Este drama francês parte de boas intenções, com estética naturalista e algumas metáforas imagéticas pelo caminho, mas ele surpreende pelo roteiro truculento, artificial, com falas ora risíveis, ora explicativas. A história oferece a simbologia dos macacos (nas tatuagens, nos bichos de pelúcia), tenta mostrar a queda da relação através da deterioração física do apartamento do casal, mas nenhuma dessas metáforas é realmente explorada. De tão dispersa que é a narrativa, o pobre montador Luc Barnier não consegue encontrar uma maneira de conectar uma cena com a outra, recorrendo ao recurso bastante precário de simplesmente escurecer as cenas ("fades") em plena ação. Fica a impressão de que parte do material precisou ser remontada, a história repensada, até se conquistar algo coerente na edição. Apesar de nomes importantes na produção, como Nathanaël Karmitz, o longa-metragem transparece o amadorismo, a inexperiência da diretora Marion Laine.

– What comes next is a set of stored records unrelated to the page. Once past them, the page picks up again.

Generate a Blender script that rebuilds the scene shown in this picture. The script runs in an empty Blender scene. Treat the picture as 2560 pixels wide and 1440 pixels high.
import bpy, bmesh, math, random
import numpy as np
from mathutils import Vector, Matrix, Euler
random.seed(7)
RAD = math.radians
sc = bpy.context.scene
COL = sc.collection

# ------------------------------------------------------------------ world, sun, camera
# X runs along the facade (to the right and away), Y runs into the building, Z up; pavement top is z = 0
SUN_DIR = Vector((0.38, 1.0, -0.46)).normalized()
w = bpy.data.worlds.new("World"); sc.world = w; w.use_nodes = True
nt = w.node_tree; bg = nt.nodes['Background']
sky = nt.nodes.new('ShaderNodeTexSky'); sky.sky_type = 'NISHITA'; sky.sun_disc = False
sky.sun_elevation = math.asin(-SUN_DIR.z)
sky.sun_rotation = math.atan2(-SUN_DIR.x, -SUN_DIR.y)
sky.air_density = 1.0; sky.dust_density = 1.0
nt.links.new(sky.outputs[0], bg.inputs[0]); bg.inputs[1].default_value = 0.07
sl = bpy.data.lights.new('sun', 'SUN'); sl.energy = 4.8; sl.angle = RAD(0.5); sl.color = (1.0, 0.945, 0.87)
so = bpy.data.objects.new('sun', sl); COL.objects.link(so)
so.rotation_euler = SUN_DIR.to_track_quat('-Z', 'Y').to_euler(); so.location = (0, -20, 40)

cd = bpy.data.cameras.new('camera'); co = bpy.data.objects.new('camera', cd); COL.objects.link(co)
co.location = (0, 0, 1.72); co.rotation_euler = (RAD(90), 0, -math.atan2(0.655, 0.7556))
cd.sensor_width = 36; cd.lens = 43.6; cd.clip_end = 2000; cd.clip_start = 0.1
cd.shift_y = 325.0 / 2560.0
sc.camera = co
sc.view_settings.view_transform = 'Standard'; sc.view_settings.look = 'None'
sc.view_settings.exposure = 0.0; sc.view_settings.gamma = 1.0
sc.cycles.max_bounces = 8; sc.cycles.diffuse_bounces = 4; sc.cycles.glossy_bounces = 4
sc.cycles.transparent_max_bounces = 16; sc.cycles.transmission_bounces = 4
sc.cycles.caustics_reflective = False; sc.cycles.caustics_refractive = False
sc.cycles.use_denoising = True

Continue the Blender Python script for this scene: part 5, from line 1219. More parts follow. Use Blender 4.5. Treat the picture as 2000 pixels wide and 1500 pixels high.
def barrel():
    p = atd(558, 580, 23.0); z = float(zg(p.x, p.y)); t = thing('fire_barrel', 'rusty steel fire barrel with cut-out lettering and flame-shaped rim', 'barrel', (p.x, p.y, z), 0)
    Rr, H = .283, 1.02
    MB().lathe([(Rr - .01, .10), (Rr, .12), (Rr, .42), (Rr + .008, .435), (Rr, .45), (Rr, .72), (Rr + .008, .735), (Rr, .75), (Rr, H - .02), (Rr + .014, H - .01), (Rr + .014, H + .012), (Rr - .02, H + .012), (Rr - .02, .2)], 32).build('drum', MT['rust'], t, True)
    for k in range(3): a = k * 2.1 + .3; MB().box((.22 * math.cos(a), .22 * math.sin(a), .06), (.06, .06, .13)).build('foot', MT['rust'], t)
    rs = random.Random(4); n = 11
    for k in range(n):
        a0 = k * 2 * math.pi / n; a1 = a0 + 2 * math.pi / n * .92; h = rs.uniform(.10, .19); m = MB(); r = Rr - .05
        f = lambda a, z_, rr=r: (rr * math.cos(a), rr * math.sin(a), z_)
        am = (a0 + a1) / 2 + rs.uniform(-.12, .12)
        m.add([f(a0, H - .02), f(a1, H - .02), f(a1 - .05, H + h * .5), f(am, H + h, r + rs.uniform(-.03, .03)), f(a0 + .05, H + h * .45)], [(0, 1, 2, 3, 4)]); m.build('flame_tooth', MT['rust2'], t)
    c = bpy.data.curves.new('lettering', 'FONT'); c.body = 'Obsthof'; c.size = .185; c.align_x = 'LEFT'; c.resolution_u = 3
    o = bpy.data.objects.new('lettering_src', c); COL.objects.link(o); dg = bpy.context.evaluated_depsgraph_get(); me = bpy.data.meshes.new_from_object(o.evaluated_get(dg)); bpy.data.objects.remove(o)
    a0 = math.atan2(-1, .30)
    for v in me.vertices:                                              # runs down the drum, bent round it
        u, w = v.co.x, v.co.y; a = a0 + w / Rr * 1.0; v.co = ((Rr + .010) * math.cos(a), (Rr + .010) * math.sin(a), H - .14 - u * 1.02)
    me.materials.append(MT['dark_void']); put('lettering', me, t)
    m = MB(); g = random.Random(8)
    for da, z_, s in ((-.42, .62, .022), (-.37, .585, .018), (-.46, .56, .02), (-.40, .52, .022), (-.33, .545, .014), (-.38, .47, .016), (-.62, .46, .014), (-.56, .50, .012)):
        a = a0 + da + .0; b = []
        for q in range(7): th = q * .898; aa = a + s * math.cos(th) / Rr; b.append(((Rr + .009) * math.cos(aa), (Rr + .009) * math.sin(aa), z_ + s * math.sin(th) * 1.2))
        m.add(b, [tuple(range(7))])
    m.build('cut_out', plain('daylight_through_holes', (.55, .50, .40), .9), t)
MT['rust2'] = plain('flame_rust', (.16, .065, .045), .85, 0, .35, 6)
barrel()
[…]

Já Juliette Binoche e Edgar Ramírez são certamente atores talentosos, mas não encontram o tom certo entre o naturalismo da estética e a artificialidade da história. Ambos fazem do corpo o palco de todas as emoções – ele arrasta os pés sangrando pelo asfalto, ela carrega sacos de cimento pelas escadas, em fase avançada de gravidez – e se entregam sem medo ao projeto, mas dificilmente provocarão alguma empatia com o espectador. Mesmo diante de uma obra tão passional, dificilmente algum espectador compartilhará essas dores de amores. Mas existe, sim, uma boa razão de pensar que De Coração Aberto poderia ter um sucesso modesto no Brasil (depois do fracasso na França natal): sua idealização dos amores autodestrutivos combina bem com a cultura catártica das telenovelas, com seus gritos, beijos e tapas em close-up. Esta história pode saciar em alguns espectadores o desejo de escapismo sentimental.